HP's Mark Hurd: The Biggest Winner

Jon Fortt 2010年02月21日

    by Jon Fortt

    Just for a moment, forget about revenue and earnings per share. The most interesting number out of Hewlett-Packard’s earnings announcement this week was this:

    15.8%.

    That’s the profit margin CEO Mark Hurd and his team squeezed out of HP’s (HPQ) services business on the way to an impressive first fiscal quarter. The significance of the number? When Hurd bought lumbering services giant EDS for $13.9 billion a year and a half ago, he embarked on the corporate equivalent of that weight-loss show, The Biggest Loser. For HP to win, the former EDS has to drop weight. And the surest sign of weight loss is healthy margins.

    That 15.8% means those margins are up 3 points from a year before. Not bad. Of course, not all the news is rosy; services revenues were actually down 1% year-over-year, and margins dipped a bit from the previous quarter. Numbers like that don’t typically stand out in a quarter where HP’s overall sales were $31.2 billion, up 8%, and cash flow from operations was $2.4 billion. And HP has a long way to go before its services business gets to the same league as, say, IBM (IBM). But still, I’ll argue that the most important takeaway from the period is this: even when it has a rocky quarter, HP is disciplined enough to keep its services biz on a healthy weight-loss regimen.

    If you're one of those folks thinking, who cares about services?
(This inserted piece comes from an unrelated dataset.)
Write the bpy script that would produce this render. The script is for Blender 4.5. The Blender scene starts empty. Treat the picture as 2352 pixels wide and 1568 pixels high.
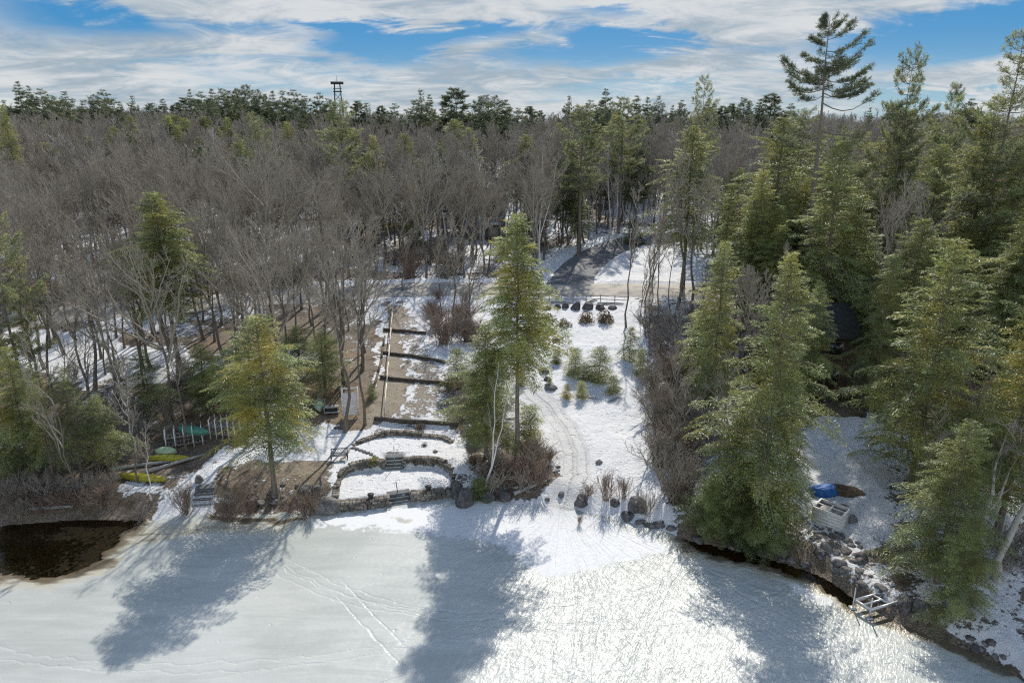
import bpy, math, random
import numpy as np
from mathutils import Vector, Matrix
PI = math.pi
scene = bpy.context.scene
COL = scene.collection
RNG = np.random.default_rng(7)
random.seed(7)

# ------------------------------------------------------------------ camera model (used to place things at surveyed spots)
CAMZ, PITCH, F, CU, CV = 30.0, math.radians(17.0), 1589.0, 1176.0, 784.0
CP, SP = math.cos(PITCH), math.sin(PITCH)

def U(u, v, z):
    """world point on the level plane z seen in direction (u, v)"""
    a, b = (u - CU) / F, (CV - v) / F
    dx, dy, dz = a, CP + b * SP, -SP + b * CP
    t = (z - CAMZ) / dz
    return (t * dx, t * dy, z)

def project(x, y, z):
    dep = y * CP - (z - CAMZ) * SP
    dep = np.where(dep < 1, 1, dep)
    up = y * SP + (z - CAMZ) * CP
    return CU + F * x / dep, CV - F * up / dep

def depth(p):
    return p[1] * CP - (p[2] - CAMZ) * SP

def ztop(y, v):
    k = (CV - v) / F
    return CAMZ + y * (k * CP - SP) / (CP + k * SP)

# ------------------------------------------------------------------ numpy helpers
def _hash(ix, iy, seed):
    n = (ix.astype(np.int64) * 374761393 + iy.astype(np.int64) * 668265263 + seed * 1442695041) & 0xFFFFFFFF
    n = ((n ^ (n >> 13)) * 1274126177) & 0xFFFFFFFF
    n = n ^ (n >> 16)
    return (n & 0xFFFFFF) / float(0xFFFFFF)

def vnoise(x, y, seed=0):
    ix, iy = np.floor(x), np.floor(y)
    fx, fy = x - ix, y - iy
    fx, fy = fx * fx * (3 - 2 * fx), fy * fy * (3 - 2 * fy)
    a, b = _hash(ix, iy, seed), _hash(ix + 1, iy, seed)
    c, d = _hash(ix, iy + 1, seed), _hash(ix + 1, iy + 1, seed)
    return (a + (b - a) * fx) * (1 - fy) + (c + (d - c) * fx) * fy

def fbm(x, y, seed=0, o=4):
    s, a, t = 0, 0.5, 0
    for i in range(o):
        s = s + a * vnoise(x * 2 ** i, y * 2 ** i, seed + i); t += a; a *= 0.5
    return s / t

def sstep(x, a, b):
    t = np.clip((x - a) / (b - a), 0, 1)
    return t * t * (3 - 2 * t)

def poly_sd(x, y, poly):
    """signed distance to a polygon, negative inside"""
    P = np.array(poly, float)
    d2 = np.full(x.shape, 1e18); inside = np.zeros(x.shape, bool)
    n = len(P)
    for i in range(n):
        a, b = P[i], P[(i + 1) % n]
        e = b - a
        t = np.clip(((x - a[0]) * e[0] + (y - a[1]) * e[1]) / (e @ e + 1e-12), 0, 1)
        d2 = np.minimum(d2, (x - a[0] - t * e[0]) ** 2 + (y - a[1] - t * e[1]) ** 2)
        c = (a[1] > y) != (b[1] > y)
        with np.errstate(divide='ignore', invalid='ignore'):
            xi = (b[0] - a[0]) * (y - a[1]) / (b[1] - a[1] + 1e-12) + a[0]
        inside ^= c & (x < xi)
    return np.where(inside, -1, 1) * np.sqrt(d2)

def line_d(x, y, pts):
    P = np.array(pts, float); d2 = np.full(x.shape, 1e18)
    for i in range(len(P) - 1):
        a, e = P[i], P[i + 1] - P[i]
        t = np.clip(((x - a[0]) * e[0] + (y - a[1]) * e[1]) / (e @ e + 1e-12), 0, 1)
        d2 = np.minimum(d2, (x - a[0] - t * e[0]) ** 2 + (y - a[1] - t * e[1]) ** 2)
    return np.sqrt(d2)

def make_mesh(name, V, faces, mats, midx=None, smooth=False):
    """faces: list of int arrays (n,3) or (n,4); midx: material index per array"""
    V = np.asarray(V, np.float32).reshape(-1, 3)
    loops, starts, tot, mi, off = [], [], [], [], 0
    for k, f in enumerate(faces):
        f = np.asarray(f, np.int32)
        if f.size == 0: continue
        n, c = f.shape
        loops.append(f.ravel()); starts.append(off + np.arange(n) * c); tot.append(np.full(n, c)); off += n * c
        mi.append(np.full(n, 0 if midx is None else midx[k]))
    loops = np.concatenate(loops).astype(np.int32); starts = np.concatenate(starts).astype(np.int32)
    me = bpy.data.meshes.new(name)
    me.vertices.add(len(V)); me.vertices.foreach_set('co', V.ravel())
    me.loops.add(len(loops)); me.loops.foreach_set('vertex_index', loops)
    me.polygons.add(len(starts)); me.polygons.foreach_set('loop_start', starts)
    me.polygons.foreach_set('material_index', np.concatenate(mi).astype(np.int32))
    if smooth: me.polygons.foreach_set('use_smooth', np.ones(len(starts), bool))
    for m in mats: me.materials.append(m)
    me.update(calc_edges=True)
    return me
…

Dig into HP’s overall numbers a bit, and it becomes clear why that’s so important. PCs and printers get a lot of attention because they are HP’s legacy businesses – together they delivered half of the company’s revenue. But these days, services – things like data center management and software development outsourcing – are already shaping up to be the biggest single contributor to HP’s financial results.
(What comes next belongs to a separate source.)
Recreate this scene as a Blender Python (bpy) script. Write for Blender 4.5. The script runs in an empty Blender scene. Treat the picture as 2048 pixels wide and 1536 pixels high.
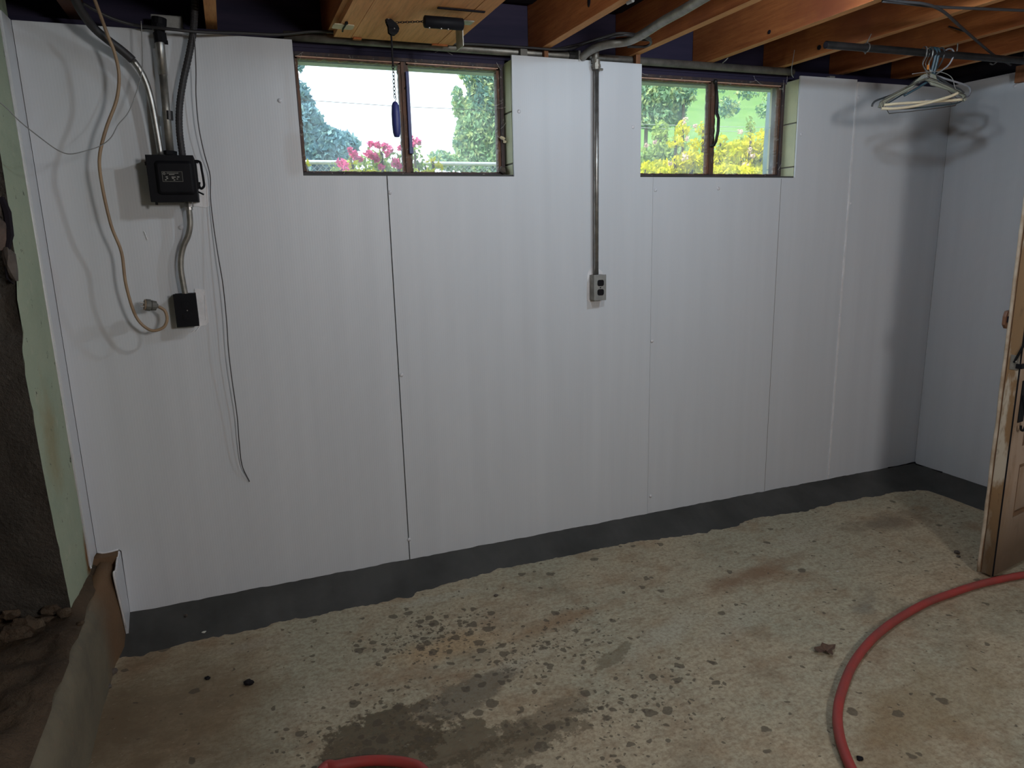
import bpy, bmesh, math, random
from mathutils import Vector, Matrix, noise
random.seed(7)
SC = bpy.context.scene
COL = SC.collection

# ------------------------------------------------------------------ camera, sky, sun, lamps, exposure
F, PITCH, ROLL, YAW = 1410.12, 0.213327, -0.025033, 0.370682
CAM = Vector((0.0, -2.83, 1.46))
fw = Vector((math.sin(YAW)*math.cos(PITCH), math.cos(YAW)*math.cos(PITCH), -math.sin(PITCH)))
_r0 = Vector((math.cos(YAW), -math.sin(YAW), 0.0)); _u0 = _r0.cross(fw)
cr = math.cos(ROLL)*_r0 + math.sin(ROLL)*_u0
cu = -math.sin(ROLL)*_r0 + math.cos(ROLL)*_u0
cam = bpy.data.cameras.new('camera'); camo = bpy.data.objects.new('camera', cam); COL.objects.link(camo)
M = Matrix((cr, cu, -fw)).transposed().to_4x4(); M.translation = CAM
camo.matrix_world = M
cam.sensor_width = 36.0; cam.lens = 36.0*F/2048.0; cam.clip_start = 0.02; cam.clip_end = 300
SC.camera = camo

W = bpy.data.worlds.new('World'); SC.world = W; W.use_nodes = True
bg = W.node_tree.nodes['Background']; bg.inputs[0].default_value = (0.80, 0.90, 1.0, 1); bg.inputs[1].default_value = 2.6

def light(name, kind, loc, energy, color, size=0.05, rot=None):
    l = bpy.data.lights.new(name, kind); l.energy = energy; l.color = color
    if kind == 'SUN': l.angle = 0.01
    else: l.shadow_soft_size = size
    o = bpy.data.objects.new(name, l); COL.objects.link(o); o.location = loc
    if rot: o.rotation_euler = rot
    return o
sun = light('sun', 'SUN', (0, 10, 20), 8.0, (1.0, 0.93, 0.80))
sun.rotation_euler = Vector((0.62, 0.22, -0.95)).to_track_quat('-Z', 'Y').to_euler()
# two bare bulbs hung at joist height, just above the top of the frame
light('ceiling_lamp', 'POINT', (1.77, -1.24, 2.182), 19.5, (0.66, 0.84, 1.0), 0.03)
light('ceiling_lamp', 'POINT', (1.02, -1.42, 2.178), 17, (0.80, 0.92, 1.0), 0.03)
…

    Take a look: Though the PC group generated more revenue last quarter ($10.6 billion versus $8.7 billion for services), the services business generated three times more operating profit. In fact, services operating profit ($1.4 billion) even outpaced that of HP’s notoriously profitable printing group ($1.1 billion).

    Here’s where those margins come in. Even though the services group brought in 1% less revenue last quarter than a year before, its operating profit was up about $300 million – that’s 27%.

    If Hurd can get services revenues humming again after a weak quarter – and on the analyst call he said services and software are showing signs of renewed vigor – the profit payoff should be very nice indeed. We’ll see how he does at next quarter’s weigh-in.